家族で貸切風呂を利用できないことは妥当か

古くは、日本では温泉が溜まってできた野湯の利用から入浴が始まり、男湯・女湯という概念はなかった。人工的な湯船による銭湯が発達した江戸時代でも同様で、1791年に江戸の銭湯での混浴を禁止する男女混浴禁止令が出されたが、混浴は主流であり続けたという。


地方の温泉地などでは混浴が続いてきたが…(写真:YUMIK / PIXTA)

明治になって、西洋人の常識から野蛮とみなされ、今日のような混浴禁止の流れができたが、それでも地方の温泉地などで共同浴場の混浴が続いてきた。共同浴場の混浴は日本の温泉の風情のひとつともなっているが、最近の利用者のマナーの悪さ、カメラの小型化・IT技術の発展などによる盗撮などの増加により、その存続も怪しい。
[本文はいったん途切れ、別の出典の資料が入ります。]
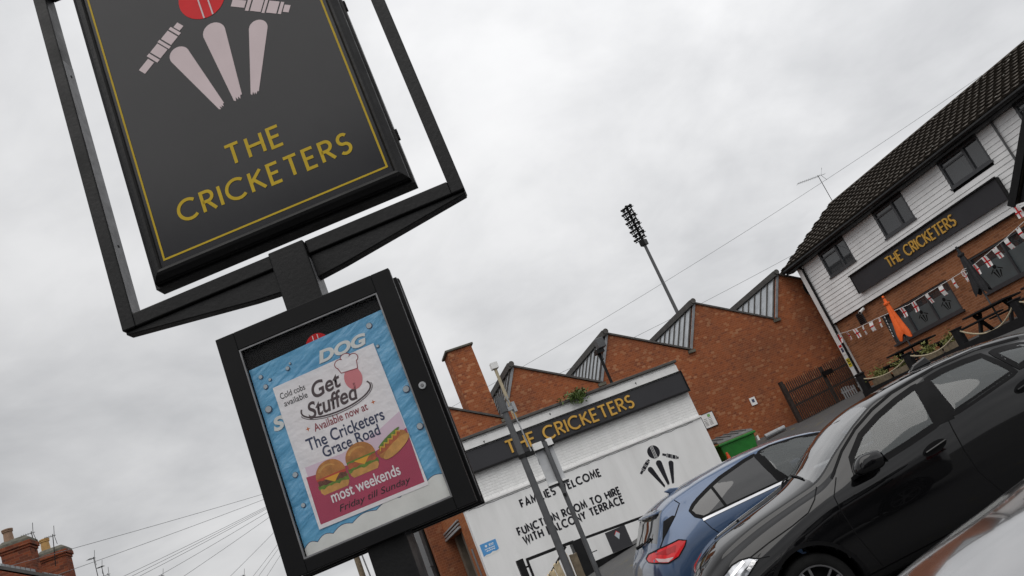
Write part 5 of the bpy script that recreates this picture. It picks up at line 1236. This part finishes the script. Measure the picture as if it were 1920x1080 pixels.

否応なしに廃止の運命だろう。

一方、貸切風呂の混浴禁止は意味があるのだろうか。公衆浴場法の「風紀に必要な措置」として男女の混浴の禁止が進んできた歴史がある。

風紀を乱す利用という問題があるため、未成年や未婚の男女同士の利用を制限する必要は確かにある。家族であれば、利用者を公衆浴場側が確認できるなどの手続きを設けることで男女でも利用を認めるのが妥当のように思う。